**Set exercise**
Print, word for word, every line from the beginning of the listing up to and including the line with "ca.bb(3.635, 7.1, -2.085, -2.075, 2.357, 2.361)". Pictures are to be excluded.

Dataset items
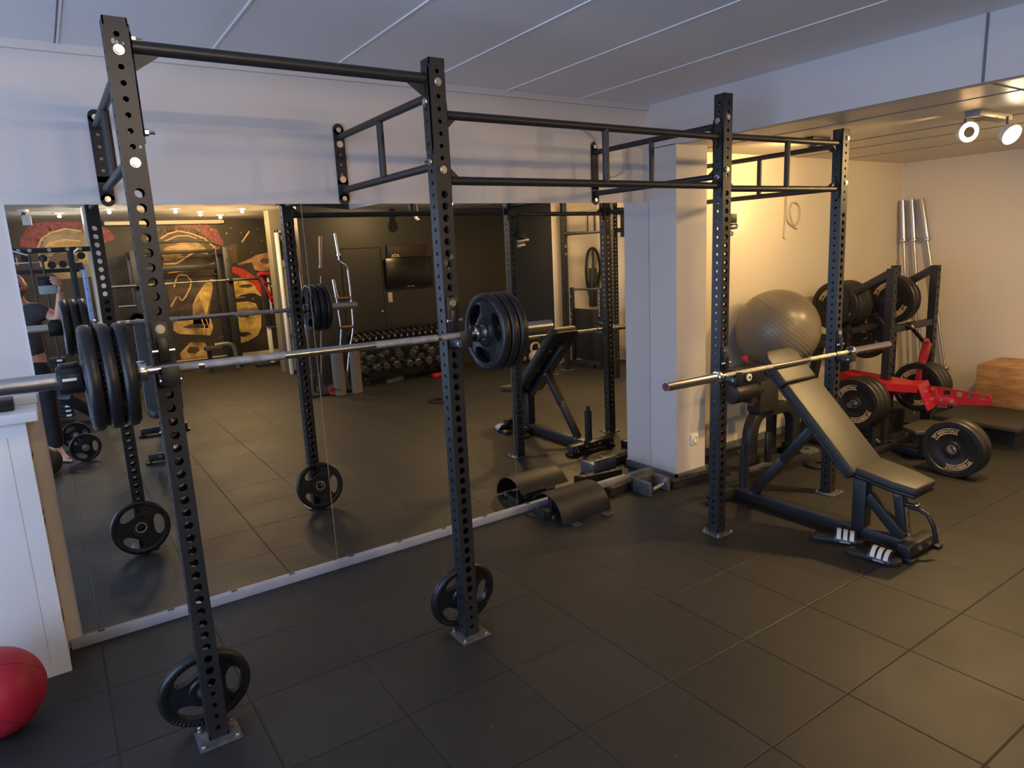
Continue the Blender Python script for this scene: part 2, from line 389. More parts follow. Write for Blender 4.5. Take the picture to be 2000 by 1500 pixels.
ca.bb(3.635, 7.1, -2.085, -2.075, 2.357, 2.361)
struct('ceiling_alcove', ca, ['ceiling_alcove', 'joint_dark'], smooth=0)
be = MB().bb(3.63, 3.70, -5.7, .003, 2.355, 2.66); be.mi = 1; be.bb(3.627, 3.632, -2.085, -2.073, 2.356, 2.645)
struct('trim_2', be, ['wall_paint', 'joint_dark'], smooth=0)
struct('trim_3', MB().bb(-2.4, 3.63, -.018, .003, 2.61, 2.645), 'wall_paint', smooth=0)
struct('baseboard_back', MB().bb(-.13, 3.628, -.026, 0, 0, .044), 'mirror_ledge', bevel=.003)
struct('baseboard_pillar', MB().bb(3.612, 3.63, -.278, 0, 0, .05).bb(3.612, 3.95, -.278, -.26, 0, .05).bb(3.94, 3.958, -.278, 0, 0, .05), 'skirting', smooth=0)
struct('baseboard_alcove', MB().bb(3.95, 7.1, -.02, 0, 0, .06), 'skirting', smooth=0)
struct('baseboard_rear', MB().bb(-2.4, 3.9, -9.26, -9.235, 0, .12), 'cream_skirt', smooth=0)
mir = [('left', -.078, 1.150, 'leftmost frameless wall mirror panel, behind the left post of the rig'), ('mid', 1.154, 2.388, 'middle frameless wall mirror panel between the two vertical seams'), ('right', 2.392, 3.626, 'right frameless wall mirror panel beside the white pillar')]
for k, a, b, lab in mir:
    tag(MB().bb(a, b, -.006, .002, .044, 1.996).build('wall_mirror', 'mirror', smooth=0), lab, 'mirror', 'wall mirror panels')
# ---------------------------------------------------------------- the rig along the mirror wall
WP = .0675; PITCH = .0463
def shear(x, y, a, b):      # a post that leans a little: foot shifted by a, top by b
    M = Matrix.Translation((x+a, y, 0)); M[0][2] = (b-a)/2.45; return M
def upright(parent, x, y, H, M, big=True):
    top = H-.0486; n = int((top-.03)/PITCH)+1; z0 = top-PITCH*(n-.5); m = MB(); t = .004
    def rf(c):
        j = n-1-c
        if j == 9: return 0
        return .0085 if (j < 10 or c < 4) else .0148
    R90 = lambda k: Matrix.Translation((WP/2, WP/2, 0)) @ Matrix.Rotation(k*PI/2, 4, 'Z') @ Matrix.Translation((0, -WP/2, 0))
    for k in range(4):
        MM = M @ R90(k); w = WP
        m.holes(MM, w, z0, n, PITCH, t, rf if k % 2 == 0 else (lambda c: .0078))
        for a, b in ((.006, z0), (z0+n*PITCH, H)): m.bb(-w/2, w/2, 0, t, a, b, MM)
    u = m.build('upright', 'black_steel', parent)
    top = MB().bb(.002, WP-.002, .002, WP-.002, H-.004, H+.001, M).build('top_cap', 'plastic_black', u)
    return u
rig = thing('training_rig', (.3, -1.05, 0), 'black steel wall-mounted rig of four perforated uprights bolted to the floor', 'rig')
POST = [(.264, -1.089, 2.4586, 0, 0), (1.353, -1.089, 2.4586, 0, 0), (3.101, -1.072, 2.474, -.010, .008), (4.158, -1.1235, 2.343, .012, -.010)]
for x, y, H, a, b in POST:
    M = shear(x, y, a, b); u = upright(rig, x, y, H, M)
    px, py = x+a, y
    bp = MB().bb(px-.040, px+WP+.040, py-.045, py+WP+.020, 0, .008).build('base_plate', 'base_steel', u, bevel=.002)
    bo = MB()
    for dx, dy in ((-.024, -.028), (WP+.024, -.028), (-.022, WP+.008), (WP+.022, WP+.008)):
        bo.cyl((px+dx, py+dy, .008), (px+dx, py+dy, .014), .011, 6).cyl((px+dx, py+dy, .008), (px+dx, py+dy, .026 if dx < 0 else .017), .006, 10)
    bo.build('anchor_bolts', 'zinc', u)
def bolt(m, p, d, r=.0125, L=.0, th=.009):
    p, d = Vector(p), Vector(d).normalized(); m.cyl(p, p+d*.003, r*1.25, 16); m.cyl(p+d*.003, p+d*th, r, 6)
    if L: m.cyl(p, p+d*L, r*.5, 8)
def gusset(m, p, dx, dz, th=.006):      # a triangle below or above a crossbar end
    p = Vector(p); vs = []
    for s in (-th/2, th/2): vs += [p+Vector((0, s, 0)), p+Vector((dx, s, 0)), p+Vector((0, s, dz))]
    m.add(vs, [(0, 1, 2), (3, 5, 4), (0, 3, 4, 1), (1, 4, 5, 2), (2, 5, 3, 0)])
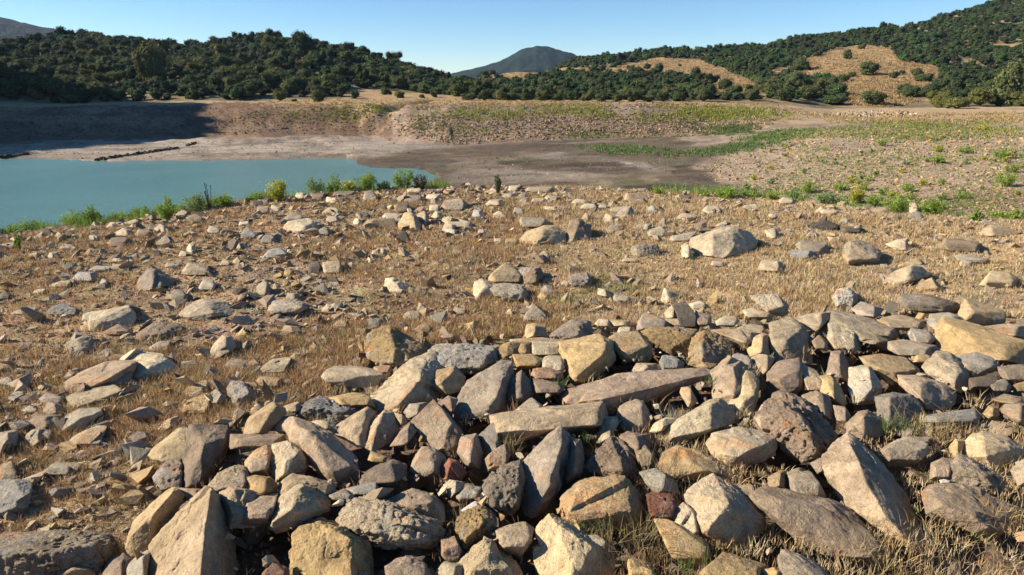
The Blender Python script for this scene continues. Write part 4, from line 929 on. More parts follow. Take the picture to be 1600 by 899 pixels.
# the ruined line of dark stones on the far shore
pl = []
for a, b_, n_, wd in [((150, 251), (278, 232), 260, .8), ((292, 229), (306, 224), 40, .4), ((0, 247), (45, 241), 70, .6)]:
    u = rng.random(n_); qx = a[0]+(b_[0]-a[0])*u+rng.normal(0, wd, n_); qy = a[1]+(b_[1]-a[1])*u+rng.normal(0, wd*.7*(1.3-u), n_); pl.append(hit(qx, qy))
for P_, (lb, nmn) in zip(pl, [('long tapering row of dark stones running into the turquoise lake from the far shore', 'stone_row'), ('short dark stone row just beyond the long tapering one', 'stone_row'), ('dark stone bank at the left end of the far shore', 'stone_row')]):
    P_ = P_[~np.isnan(P_[:, 0])]; P_[:, 2] = np.maximum(P_[:, 2], WZ)
    V, Fc, Cc = scatter('r', P_, rng.uniform(.14, .36, len(P_)), variants(6, 2, (.5, .9), 700), np.clip(stone_cols(len(P_))*.22, .015, .2)); c0 = V.mean(0); o = mesh(nmn, V-c0, Fc, M_STONES, col=Cc); o.location = c0; tag(o, lb, 'stone row', 'ruined stone rows on the far shore')
# ---------------------------------------------------------------- trees
def leaf_quads(P, Nn, size, seed, jit=.55):
    rg = np.random.default_rng(seed); n = len(P); Nn = Nn+rg.normal(0, jit, (n, 3)); Nn /= np.linalg.norm(Nn, axis=1)[:, None]
    a = np.cross(Nn, rg.normal(size=(n, 3))); a /= np.linalg.norm(a, axis=1)[:, None]; b_ = np.cross(Nn, a); s = (size*rg.uniform(.6, 1.3, n))[:, None]
    V = np.stack([P-a*s, P-b_*s*.6, P+a*s, P+b_*s*.6+Nn*s*.25], 1).reshape(-1, 3); return V, np.arange(n*4).reshape(-1, 4)
def crown(seed, nl, ls, shape=(1, 1, .8)):
    """Unit crown about 1 wide, base near z 0: many leaf faces over a set of lobes, over solid inner lobes in darker green."""
    rg = np.random.default_rng(seed); lob = [(np.array([0, 0, .33]), .36)]
    for k in range(9):
        a = rg.uniform(0, 6.28); q = rg.uniform(.12, .32); lob.append((np.array([q*math.cos(a), q*math.sin(a), rg.uniform(.08, .6)]), rg.uniform(.13, .23)))
    Ps, Ns, Cs = [], [], []; base = np.array([.082, .100, .036])
    for c, rd in lob:
        m_ = max(6, int(nl*rd**2/sum(l[1]**2 for l in lob))); d = rg.normal(size=(m_, 3)); d /= np.linalg.norm(d, axis=1)[:, None]; d[:, 2] = np.where(d[:, 2] < -.5, -d[:, 2], d[:, 2])
        k = 1+.16*noise(d*3+seed*3.1+c*9, seed); P = c+d*rd*k[:, None]*rg.uniform(.86, 1.08, (m_, 1)); Ps.append(P); Ns.append(d); tone = rg.uniform(.62, 1.45); Cs.append(np.repeat((base*tone*rg.uniform(.75, 1.3, (m_, 1)))[:, :], 4, 0))
    P = np.concatenate(Ps)*shape; V, Fq = leaf_quads(P, np.concatenate(Ns), ls, seed, .34); Cc = np.concatenate(Cs)
    cv, cf = [], []; n0 = len(V); d, f = ico(1)
    for c, rd in lob: cv.append((c+d*rd*.86)*shape); cf.append(f+n0); n0 += len(d)
    cvn = np.concatenate(cv); return np.concatenate([V, cvn]), [Fq, np.concatenate(cf)], np.concatenate([Cc, np.repeat(base[None]*.55, len(cvn), 0)])
HI = [crown(20+k, 900, .028, (1, 1, [.95, .8, 1.1, .7, 1.0, .85][k])) for k in range(6)]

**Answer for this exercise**
Continue the Blender Python script for this scene: part 2, from line 389. More parts follow. Write for Blender 4.5. Take the picture to be 2000 by 1500 pixels.
ca.bb(3.635, 7.1, -2.085, -2.075, 2.357, 2.361)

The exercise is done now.